> _WORKING DATA_:
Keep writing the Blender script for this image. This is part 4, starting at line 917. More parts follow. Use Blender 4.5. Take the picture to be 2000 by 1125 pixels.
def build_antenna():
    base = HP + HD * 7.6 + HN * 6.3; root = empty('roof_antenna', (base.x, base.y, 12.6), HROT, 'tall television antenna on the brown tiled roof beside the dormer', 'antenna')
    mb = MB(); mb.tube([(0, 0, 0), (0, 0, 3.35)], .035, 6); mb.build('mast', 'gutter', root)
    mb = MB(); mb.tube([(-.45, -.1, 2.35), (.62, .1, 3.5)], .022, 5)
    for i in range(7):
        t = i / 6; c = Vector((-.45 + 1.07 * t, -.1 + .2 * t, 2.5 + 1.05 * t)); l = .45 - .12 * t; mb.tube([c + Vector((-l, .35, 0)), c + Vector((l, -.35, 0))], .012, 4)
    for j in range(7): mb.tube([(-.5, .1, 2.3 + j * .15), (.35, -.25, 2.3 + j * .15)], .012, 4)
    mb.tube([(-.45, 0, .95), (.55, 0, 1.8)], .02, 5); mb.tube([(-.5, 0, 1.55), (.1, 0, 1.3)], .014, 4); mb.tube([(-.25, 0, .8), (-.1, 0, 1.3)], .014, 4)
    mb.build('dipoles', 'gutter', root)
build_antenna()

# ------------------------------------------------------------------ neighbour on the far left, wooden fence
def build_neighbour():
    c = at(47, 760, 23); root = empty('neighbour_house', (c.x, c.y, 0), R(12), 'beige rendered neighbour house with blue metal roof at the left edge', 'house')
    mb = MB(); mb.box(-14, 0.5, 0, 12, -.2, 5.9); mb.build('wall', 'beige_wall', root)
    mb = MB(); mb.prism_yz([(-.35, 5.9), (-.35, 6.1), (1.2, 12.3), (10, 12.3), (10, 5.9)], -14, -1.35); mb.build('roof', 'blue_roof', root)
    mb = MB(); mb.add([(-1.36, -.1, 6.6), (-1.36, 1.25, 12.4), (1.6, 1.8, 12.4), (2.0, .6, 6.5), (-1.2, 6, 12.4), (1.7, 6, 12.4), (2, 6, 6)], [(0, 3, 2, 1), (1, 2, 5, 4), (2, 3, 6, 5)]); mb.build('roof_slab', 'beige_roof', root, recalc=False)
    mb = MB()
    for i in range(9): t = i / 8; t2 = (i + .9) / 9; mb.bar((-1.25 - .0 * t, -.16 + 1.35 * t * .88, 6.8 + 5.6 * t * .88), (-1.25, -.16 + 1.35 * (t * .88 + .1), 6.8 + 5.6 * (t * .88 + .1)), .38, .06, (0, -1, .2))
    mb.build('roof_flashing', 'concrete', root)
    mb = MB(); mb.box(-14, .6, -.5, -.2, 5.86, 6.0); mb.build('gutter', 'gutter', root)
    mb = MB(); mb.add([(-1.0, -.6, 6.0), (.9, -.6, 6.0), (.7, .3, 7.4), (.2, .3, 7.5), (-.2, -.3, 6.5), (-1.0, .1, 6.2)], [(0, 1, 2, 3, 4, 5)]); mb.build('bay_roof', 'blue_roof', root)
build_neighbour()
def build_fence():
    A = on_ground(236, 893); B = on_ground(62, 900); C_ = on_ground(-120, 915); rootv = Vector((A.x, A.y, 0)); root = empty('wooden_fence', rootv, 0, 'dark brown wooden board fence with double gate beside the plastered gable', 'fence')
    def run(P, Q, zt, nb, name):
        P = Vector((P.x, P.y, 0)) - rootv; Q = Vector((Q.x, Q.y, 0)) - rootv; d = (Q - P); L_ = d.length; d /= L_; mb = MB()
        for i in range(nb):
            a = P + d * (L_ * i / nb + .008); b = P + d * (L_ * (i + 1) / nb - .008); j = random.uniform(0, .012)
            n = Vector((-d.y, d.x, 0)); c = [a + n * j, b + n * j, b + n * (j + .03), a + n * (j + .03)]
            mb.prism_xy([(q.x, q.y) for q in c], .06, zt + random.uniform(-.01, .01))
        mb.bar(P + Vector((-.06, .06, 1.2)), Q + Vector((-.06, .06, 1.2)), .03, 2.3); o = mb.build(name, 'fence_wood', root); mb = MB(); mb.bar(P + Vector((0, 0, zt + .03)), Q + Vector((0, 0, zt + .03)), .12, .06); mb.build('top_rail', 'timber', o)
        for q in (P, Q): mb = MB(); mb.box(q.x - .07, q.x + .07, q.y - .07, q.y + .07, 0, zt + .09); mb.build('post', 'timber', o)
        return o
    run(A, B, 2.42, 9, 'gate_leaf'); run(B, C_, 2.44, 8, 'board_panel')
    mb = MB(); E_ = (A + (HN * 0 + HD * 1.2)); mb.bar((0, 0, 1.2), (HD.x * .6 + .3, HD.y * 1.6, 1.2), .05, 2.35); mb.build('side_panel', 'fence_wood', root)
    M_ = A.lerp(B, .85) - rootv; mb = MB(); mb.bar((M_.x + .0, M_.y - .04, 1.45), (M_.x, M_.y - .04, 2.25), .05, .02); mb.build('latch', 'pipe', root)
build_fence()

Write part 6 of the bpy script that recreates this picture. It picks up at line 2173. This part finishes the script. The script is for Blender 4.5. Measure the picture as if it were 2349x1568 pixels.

> _TASK PROMPT_: Your task is to transcribe the material exactly.

> _CORRECT RESPONSE_:
Keep writing the Blender script for this image. This is part 4, starting at line 917. More parts follow. Use Blender 4.5. Take the picture to be 2000 by 1125 pixels.
def build_antenna():
    base = HP + HD * 7.6 + HN * 6.3; root = empty('roof_antenna', (base.x, base.y, 12.6), HROT, 'tall television antenna on the brown tiled roof beside the dormer', 'antenna')
    mb = MB(); mb.tube([(0, 0, 0), (0, 0, 3.35)], .035, 6); mb.build('mast', 'gutter', root)
    mb = MB(); mb.tube([(-.45, -.1, 2.35), (.62, .1, 3.5)], .022, 5)
    for i in range(7):
        t = i / 6; c = Vector((-.45 + 1.07 * t, -.1 + .2 * t, 2.5 + 1.05 * t)); l = .45 - .12 * t; mb.tube([c + Vector((-l, .35, 0)), c + Vector((l, -.35, 0))], .012, 4)
    for j in range(7): mb.tube([(-.5, .1, 2.3 + j * .15), (.35, -.25, 2.3 + j * .15)], .012, 4)
    mb.tube([(-.45, 0, .95), (.55, 0, 1.8)], .02, 5); mb.tube([(-.5, 0, 1.55), (.1, 0, 1.3)], .014, 4); mb.tube([(-.25, 0, .8), (-.1, 0, 1.3)], .014, 4)
    mb.build('dipoles', 'gutter', root)
build_antenna()

# ------------------------------------------------------------------ neighbour on the far left, wooden fence
def build_neighbour():
    c = at(47, 760, 23); root = empty('neighbour_house', (c.x, c.y, 0), R(12), 'beige rendered neighbour house with blue metal roof at the left edge', 'house')
    mb = MB(); mb.box(-14, 0.5, 0, 12, -.2, 5.9); mb.build('wall', 'beige_wall', root)
    mb = MB(); mb.prism_yz([(-.35, 5.9), (-.35, 6.1), (1.2, 12.3), (10, 12.3), (10, 5.9)], -14, -1.35); mb.build('roof', 'blue_roof', root)
    mb = MB(); mb.add([(-1.36, -.1, 6.6), (-1.36, 1.25, 12.4), (1.6, 1.8, 12.4), (2.0, .6, 6.5), (-1.2, 6, 12.4), (1.7, 6, 12.4), (2, 6, 6)], [(0, 3, 2, 1), (1, 2, 5, 4), (2, 3, 6, 5)]); mb.build('roof_slab', 'beige_roof', root, recalc=False)
    mb = MB()
    for i in range(9): t = i / 8; t2 = (i + .9) / 9; mb.bar((-1.25 - .0 * t, -.16 + 1.35 * t * .88, 6.8 + 5.6 * t * .88), (-1.25, -.16 + 1.35 * (t * .88 + .1), 6.8 + 5.6 * (t * .88 + .1)), .38, .06, (0, -1, .2))
    mb.build('roof_flashing', 'concrete', root)
    mb = MB(); mb.box(-14, .6, -.5, -.2, 5.86, 6.0); mb.build('gutter', 'gutter', root)
    mb = MB(); mb.add([(-1.0, -.6, 6.0), (.9, -.6, 6.0), (.7, .3, 7.4), (.2, .3, 7.5), (-.2, -.3, 6.5), (-1.0, .1, 6.2)], [(0, 1, 2, 3, 4, 5)]); mb.build('bay_roof', 'blue_roof', root)
build_neighbour()
def build_fence():
    A = on_ground(236, 893); B = on_ground(62, 900); C_ = on_ground(-120, 915); rootv = Vector((A.x, A.y, 0)); root = empty('wooden_fence', rootv, 0, 'dark brown wooden board fence with double gate beside the plastered gable', 'fence')
    def run(P, Q, zt, nb, name):
        P = Vector((P.x, P.y, 0)) - rootv; Q = Vector((Q.x, Q.y, 0)) - rootv; d = (Q - P); L_ = d.length; d /= L_; mb = MB()
        for i in range(nb):
            a = P + d * (L_ * i / nb + .008); b = P + d * (L_ * (i + 1) / nb - .008); j = random.uniform(0, .012)
            n = Vector((-d.y, d.x, 0)); c = [a + n * j, b + n * j, b + n * (j + .03), a + n * (j + .03)]
            mb.prism_xy([(q.x, q.y) for q in c], .06, zt + random.uniform(-.01, .01))
        mb.bar(P + Vector((-.06, .06, 1.2)), Q + Vector((-.06, .06, 1.2)), .03, 2.3); o = mb.build(name, 'fence_wood', root); mb = MB(); mb.bar(P + Vector((0, 0, zt + .03)), Q + Vector((0, 0, zt + .03)), .12, .06); mb.build('top_rail', 'timber', o)
        for q in (P, Q): mb = MB(); mb.box(q.x - .07, q.x + .07, q.y - .07, q.y + .07, 0, zt + .09); mb.build('post', 'timber', o)
        return o
    run(A, B, 2.42, 9, 'gate_leaf'); run(B, C_, 2.44, 8, 'board_panel')
    mb = MB(); E_ = (A + (HN * 0 + HD * 1.2)); mb.bar((0, 0, 1.2), (HD.x * .6 + .3, HD.y * 1.6, 1.2), .05, 2.35); mb.build('side_panel', 'fence_wood', root)
    M_ = A.lerp(B, .85) - rootv; mb = MB(); mb.bar((M_.x + .0, M_.y - .04, 1.45), (M_.x, M_.y - .04, 2.25), .05, .02); mb.build('latch', 'pipe', root)
build_fence()

Write part 6 of the bpy script that recreates this picture. It picks up at line 2173. This part finishes the script. The script is for Blender 4.5. Measure the picture as if it were 2349x1568 pixels.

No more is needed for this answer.